Print exactly the lines from the first one down to the line that contains "return CAM_H +", both included, and skip the pictures.

### DATA SUPPLIED

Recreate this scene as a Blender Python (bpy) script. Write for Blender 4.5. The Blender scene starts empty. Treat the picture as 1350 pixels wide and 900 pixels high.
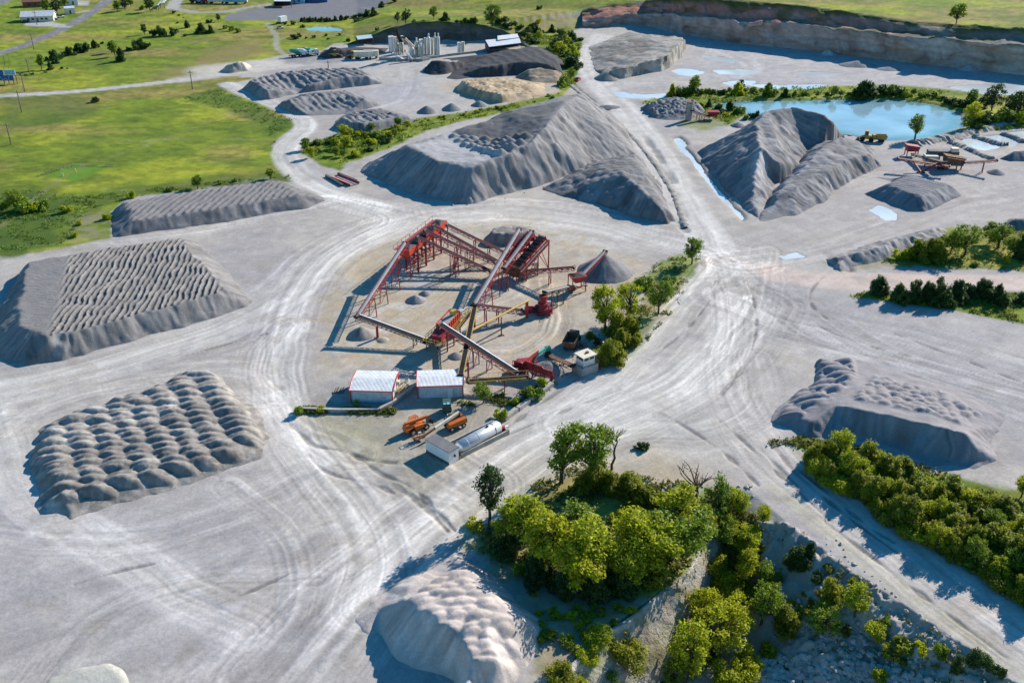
import bpy, math, random
import numpy as np
from mathutils import Vector
from mathutils.geometry import delaunay_2d_cdt

random.seed(7)
scene = bpy.context.scene
COL = scene.collection

# ------------------------------------------------------------------ camera geometry
CAM_H = 95.0
FOC = 1258.0
PITCH = math.radians(28.0)
CP, SP = math.cos(PITCH), math.sin(PITCH)

def P(u, v, h=0.0):
    """photo position + height above the yard -> place in the world"""
    w = (v - 450.0) / FOC
    dy, dz = CP - w * SP, -SP - w * CP
    t = (h - CAM_H) / dz
    return ((u - 675.0) / FOC * t, dy * t, h)

def V(u, v, h=0.0):
    return Vector(P(u, v, h))

def top_height(y, vtop):
    w = (vtop - 450.0) / FOC
    return CAM_H + y * (-SP - w * CP) / (CP - w * SP)

def wall_top(u, v0, v1, back=1.0):
    """place `back` metres behind the foot (u, v0) whose top shows at row v1"""
    y = P(u, v0)[1] + back; z = top_height(y, v1); dep = y * CP + (CAM_H - z) * SP
    return ('w', (u - 675.0) / FOC * dep, y, z)

def px_per_m(v):
    return CP * (FOC * SP / CP + v - 450) / CAM_H

# ------------------------------------------------------------------ numpy helpers
def _hash(ix, iy, seed):
    n = (ix * 374761393 + iy * 668265263 + seed * 974634777) & 0xffffffff
    n = ((n ^ (n >> 13)) * 1274126177) & 0xffffffff
    n = ((n ^ (n >> 15)) * 2246822519) & 0xffffffff
    return ((n ^ (n >> 16)) & 0xffff) / 65535.0

def vnoise(x, y, seed=0):
    fx, fy = np.floor(x), np.floor(y)
    ix, iy = fx.astype(np.int64), fy.astype(np.int64)
    tx, ty = x - fx, y - fy
    tx = tx * tx * (3 - 2 * tx); ty = ty * ty * (3 - 2 * ty)
    a, b = _hash(ix, iy, seed), _hash(ix + 1, iy, seed)
    c, d = _hash(ix, iy + 1, seed), _hash(ix + 1, iy + 1, seed)
    return (a * (1 - tx) + b * tx) * (1 - ty) + (c * (1 - tx) + d * tx) * ty

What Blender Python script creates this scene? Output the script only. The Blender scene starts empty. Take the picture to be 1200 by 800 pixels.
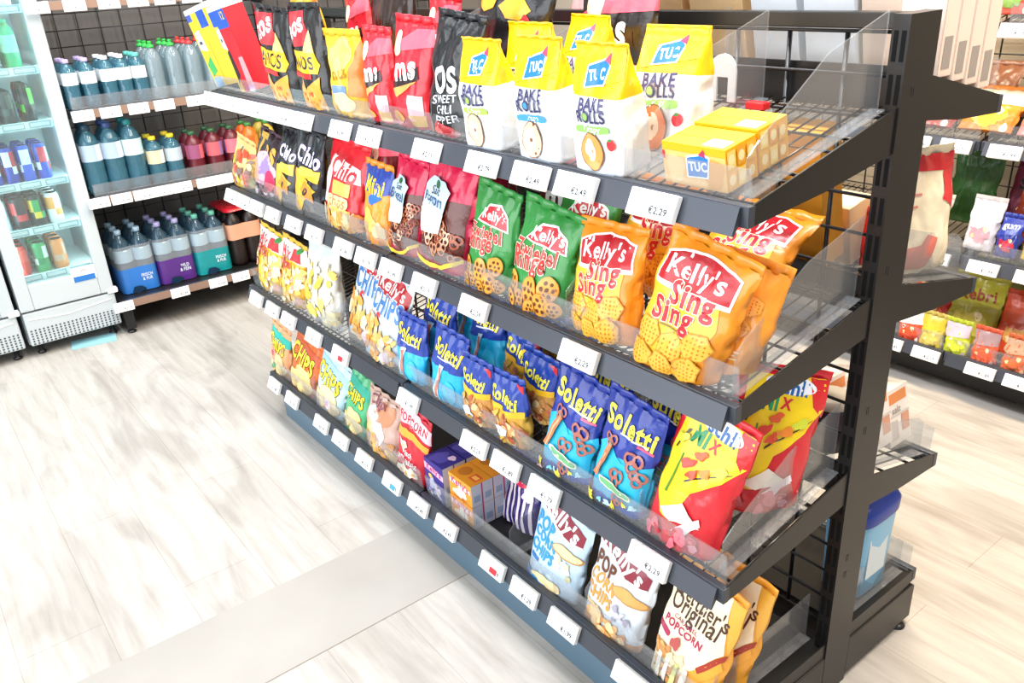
import bpy, bmesh, math, random
from mathutils import Vector, Matrix, Euler, noise
R = math.radians
rnd = random.Random(7)
scene = bpy.context.scene
COL = scene.collection

# ------------------------------------------------------------------ materials
def lin(c):
    c = c.lstrip('#'); v = [int(c[i:i + 2], 16) / 255 for i in (0, 2, 4)]
    return tuple(((x + .055) / 1.055) ** 2.4 if x > .04045 else x / 12.92 for x in v) + (1,)
_M = {}
def mat(c, kind='film'):
    key = (c, kind)
    if key in _M: return _M[key]
    m = bpy.data.materials.new(kind + '_' + c.strip('#')); m.use_nodes = True
    nt = m.node_tree; b = nt.nodes['Principled BSDF']
    b.inputs['Base Color'].default_value = lin(c)
    rough, bump, scale, spec, metal = {'film': (.27, .34, 26, .55, 0), 'print': (.27, .34, 26, .55, 0), 'card': (.55, .05, 60, .3, 0), 'metal': (.38, .02, 200, .5, .35),
        'plastic': (.35, 0, 1, .5, 0), 'paint': (.4, 0, 1, .4, 0), 'matte': (.8, .05, 40, .2, 0), 'chrome': (.25, 0, 1, .5, 1), 'foil': (.25, .5, 26, .5, .45)}[kind]
    b.inputs['Roughness'].default_value = rough; b.inputs['Specular IOR Level'].default_value = spec; b.inputs['Metallic'].default_value = metal
    if bump:
        t = nt.nodes.new('ShaderNodeTexCoord'); n = nt.nodes.new('ShaderNodeTexNoise'); bp = nt.nodes.new('ShaderNodeBump')
        n.inputs['Scale'].default_value = scale; n.inputs['Detail'].default_value = 3
        bp.inputs['Strength'].default_value = bump; bp.inputs['Distance'].default_value = .01
        nt.links.new(t.outputs['Object'], n.inputs['Vector']); nt.links.new(n.outputs['Fac'], bp.inputs['Height']); nt.links.new(bp.outputs['Normal'], b.inputs['Normal'])
    _M[key] = m
    return m
def clear(name, tint, solid=0.0, solid_col='#ffffff', ior=1.45, rough=.03):
    """see-through plastic or glass: transparent with a Fresnel gloss and an optional milky share"""
    if name in _M: return _M[name]
    m = bpy.data.materials.new(name); m.use_nodes = True; nt = m.node_tree; N = nt.nodes; N.clear()
    out = N.new('ShaderNodeOutputMaterial'); tr = N.new('ShaderNodeBsdfTransparent'); gl = N.new('ShaderNodeBsdfGlossy'); lw = N.new('ShaderNodeLayerWeight'); fr = N.new('ShaderNodeMath'); mx = N.new('ShaderNodeMixShader')
    tr.inputs['Color'].default_value = lin(tint); gl.inputs['Roughness'].default_value = rough; lw.inputs['Blend'].default_value = .5
    pw = N.new('ShaderNodeMath'); pw.operation = 'POWER'; pw.inputs[1].default_value = 4; nt.links.new(lw.outputs['Facing'], pw.inputs[0]); fr.operation = 'MULTIPLY_ADD'; fr.inputs[1].default_value = .5; fr.inputs[2].default_value = .045; nt.links.new(pw.outputs[0], fr.inputs[0])
    src = tr
    if solid:
        df = N.new('ShaderNodeBsdfDiffuse'); df.inputs['Color'].default_value = lin(solid_col); m2 = N.new('ShaderNodeMixShader'); m2.inputs[0].default_value = solid
        nt.links.new(tr.outputs[0], m2.inputs[1]); nt.links.new(df.outputs[0], m2.inputs[2]); src = m2
    nt.links.new(fr.outputs[0], mx.inputs[0]); nt.links.new(src.outputs[0], mx.inputs[1]); nt.links.new(gl.outputs[0], mx.inputs[2]); nt.links.new(mx.outputs[0], out.inputs[0])
    _M[name] = m
    return m
ACRYL = clear('acrylic', '#f2f4f6', .07, '#ffffff')
GLASS = clear('door_glass', '#eefafa', .03)
WATER = clear('water_bottle_plastic', '#a9cbd6', .3, '#5d9ab0', 1.4, .08)
WATER2 = clear('clear_bottle_plastic', '#d2e0e4', .3, '#b4c6ce', 1.4, .08)
FILMC = clear('wrap_film', '#dfe8ee', .22, '#dfe6ee', 1.4, .1)
DARK = mat('#201f1e', 'metal'); DARK2 = mat('#232325', 'metal'); RAIL = mat('#42464f', 'metal'); STEEL = mat('#524d48', 'chrome'); BLACK = mat('#17181b', 'plastic')
WHITE = mat('#f4f4f4', 'plastic'); SLOT = mat('#060607', 'matte')

# ------------------------------------------------------------------ mesh building
class MB:
    def __init__(s): s.bm = bmesh.new(); s.m = []
    def mi(s, m):
        if m not in s.m: s.m.append(m)
        return s.m.index(m)
    def face(s, co, m, smooth=False):
        try: f = s.bm.faces.new([s.bm.verts.new(c) for c in co])
        except ValueError: return
        f.material_index = s.mi(m); f.smooth = smooth; return f
    def grid(s, rows, m, smooth=True, closed=False, mf=None):
        V = [[s.bm.verts.new(c) for c in r] for r in rows]
        for i in range(len(V) - 1):
            n = len(V[i])
            for j in range(n if closed else n - 1):
                k = (j + 1) % n
                try: f = s.bm.faces.new((V[i][j], V[i][k], V[i + 1][k], V[i + 1][j]))
                except ValueError: continue
                f.smooth = smooth; f.material_index = s.mi(mf(i, j) if mf else m)
        return V
    def box(s, x0, x1, y0, y1, z0, z1, m, M=None):
        c = [Vector((x, y, z)) for z in (z0, z1) for y in (y0, y1) for x in (x0, x1)]
        if M: c = [M @ v for v in c]
        v = [s.bm.verts.new(q) for q in c]
        for q in ((0, 2, 3, 1), (4, 5, 7, 6), (0, 1, 5, 4), (2, 6, 7, 3), (0, 4, 6, 2), (1, 3, 7, 5)):
            f = s.bm.faces.new([v[i] for i in q]); f.material_index = s.mi(m)
    def prism(s, pts, axis, a, b, m):
        """extrude a 2D outline along an axis: pts are the two other coordinates in xyz order"""
        def P(p, t): return Vector((t, p[0], p[1])) if axis == 'x' else Vector((p[0], t, p[1])) if axis == 'y' else Vector((p[0], p[1], t))
        A = [s.bm.verts.new(P(p, a)) for p in pts]; B = [s.bm.verts.new(P(p, b)) for p in pts]; n = len(pts)
        fs = [s.bm.faces.new(A[::-1]), s.bm.faces.new(B)] + [s.bm.faces.new((A[i], A[(i + 1) % n], B[(i + 1) % n], B[i])) for i in range(n)]
        for f in fs: f.material_index = s.mi(m)
    def tube(s, p0, p1, r, m, n=6):
        p0, p1 = Vector(p0), Vector(p1); d = (p1 - p0).normalized(); u = d.orthogonal().normalized(); v = d.cross(u)
        rows = [[p + (u * math.cos(2 * math.pi * k / n) + v * math.sin(2 * math.pi * k / n)) * r for k in range(n)] for p in (p0, p1)]
        V = s.grid(rows, m, True, True)
        for w in V:
            f = s.bm.faces.new(w); f.material_index = s.mi(m)
    def lathe(s, prof, m, n=20, o=(0, 0, 0), mf=None, cap=True):
        rows = [[Vector((o[0] + r * math.cos(2 * math.pi * k / n), o[1] + r * math.sin(2 * math.pi * k / n), o[2] + z)) for k in range(n)] for r, z in prof]
        V = s.grid(rows, m, True, True, mf)
        if cap:
            for w in (V[0], V[-1]):
                f = s.bm.faces.new(w); f.material_index = s.mi(m)
    def build(s, name, parent=None, bevel=0, **props):
        bmesh.ops.recalc_face_normals(s.bm, faces=s.bm.faces)
        me = bpy.data.meshes.new(name); s.bm.to_mesh(me); s.bm.free()
        for m in s.m: me.materials.append(m)
        o = bpy.data.objects.new(name, me); COL.objects.link(o)
        if parent: o.parent = parent
        if bevel:
            b = o.modifiers.new('bevel', 'BEVEL'); b.width = bevel; b.segments = 2; b.limit_method = 'ANGLE'
        for k, v in props.items(): o[k] = v
        return o
def tag(o, label, cat, group=None):
    o['label'] = label; o['category'] = cat
    if group: o['group'] = group
    return o
def thing(name, label, cat, loc=(0, 0, 0), rot=(0, 0, 0), group=None):
    o = bpy.data.objects.new(name, None); COL.objects.link(o); o.empty_display_size = .05
    o.location = loc; o.rotation_euler = rot
    return tag(o, label, cat, group)
def dup(root, loc, rot, label, group=None):
    r = root.copy(); COL.objects.link(r); r.location = loc; r.rotation_euler = rot; r['label'] = label
    if group: r['group'] = group
    for ch in list(root.children):
        c = ch.copy(); COL.objects.link(c); c.parent = r
        for g in list(ch.children):
            q = g.copy(); COL.objects.link(q); q.parent = c
    return r
def struct(o): o['kind'] = 'structure'; return o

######

◆ SOLUTION FOR THIS TASK
Recreate this scene as a Blender Python (bpy) script. Write for Blender 4.5. The Blender scene starts empty. Treat the picture as 1350 pixels wide and 900 pixels high.
import bpy, math, random
import numpy as np
from mathutils import Vector
from mathutils.geometry import delaunay_2d_cdt

random.seed(7)
scene = bpy.context.scene
COL = scene.collection

# ------------------------------------------------------------------ camera geometry
CAM_H = 95.0
FOC = 1258.0
PITCH = math.radians(28.0)
CP, SP = math.cos(PITCH), math.sin(PITCH)

def P(u, v, h=0.0):
    """photo position + height above the yard -> place in the world"""
    w = (v - 450.0) / FOC
    dy, dz = CP - w * SP, -SP - w * CP
    t = (h - CAM_H) / dz
    return ((u - 675.0) / FOC * t, dy * t, h)

def V(u, v, h=0.0):
    return Vector(P(u, v, h))

def top_height(y, vtop):
    w = (vtop - 450.0) / FOC
    return CAM_H + y * (-SP - w * CP) / (CP - w * SP)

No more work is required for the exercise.